Opór przed zmianą jest naturalnym odruchem człowieka – nikt nie chce stracić tego, co już ma. Zadaniem lidera jest przełamywanie obaw, kreowanie potrzeby eksperymentu, próbowania i budowania koalicji zmiany. W tym zawiera się również akceptacja popełniania błędów podczas poszukiwania rozwiązań. Z tym ciągle jest u nas problem, i nie dotyczy to tylko firm, ale również środowiska akademickiego, gdzie wydawałoby się błąd jest naturalnym wynikiem procesu eksperymentowania.
Nieodłącznym elementem kultury organizacyjnej start‑upów jest otwartość na zmiany.

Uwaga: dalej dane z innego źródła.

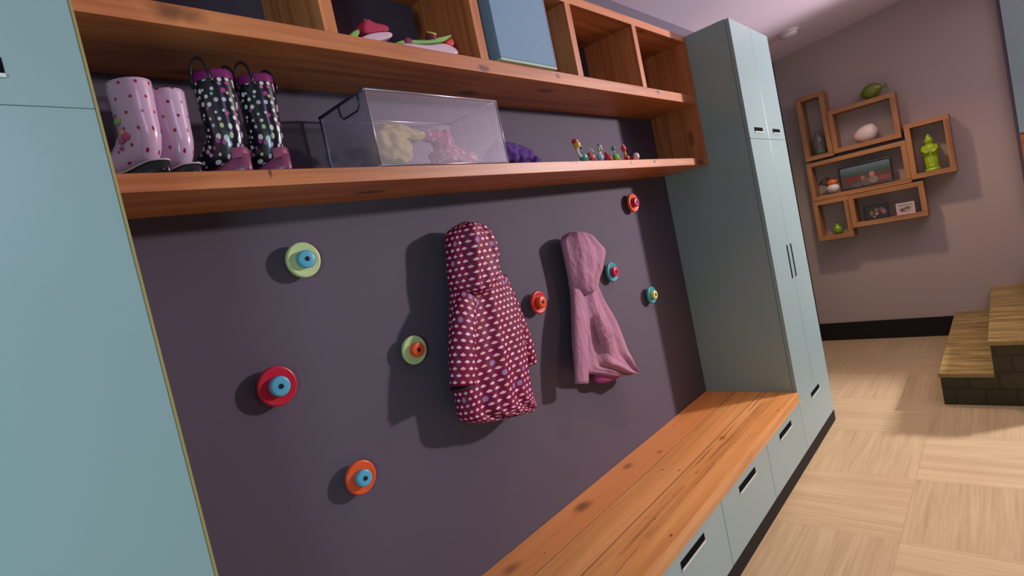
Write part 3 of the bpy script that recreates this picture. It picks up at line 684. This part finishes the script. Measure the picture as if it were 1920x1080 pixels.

W jaki sposób upoważniałeś swoich pracowników do działania i zachęcałeś ich do zaangażowania się w realizowane zmiany?
Kiedyś usłyszałem taką mądrą sentencję: „Nikt z nas nie jest tak mądry jak my wszyscy razem” i pozostała ona ze mną na lata. Niby to oczywiste, ale wielu liderów o tym zapomina. Mądrość tego zdania tkwi w zrozumieniu różnorodności – każdy z nas został ukształtowany w specyficznych dla siebie warunkach, stąd każdy z nas ma w jakimś stopniu odmienny punkt widzenia. Dopiera razem, patrząc z różnych perspektyw, możemy podjąć najlepszą decyzję.
W PKO BP starałem się systematycznie zmieniać firmy doradcze, żeby uczyć się od nich innego spojrzenia. Dla mnie współpraca tylko z jedną firmą oznaczała ograniczanie się do jednego źródła wiedzy, jednego know‑how.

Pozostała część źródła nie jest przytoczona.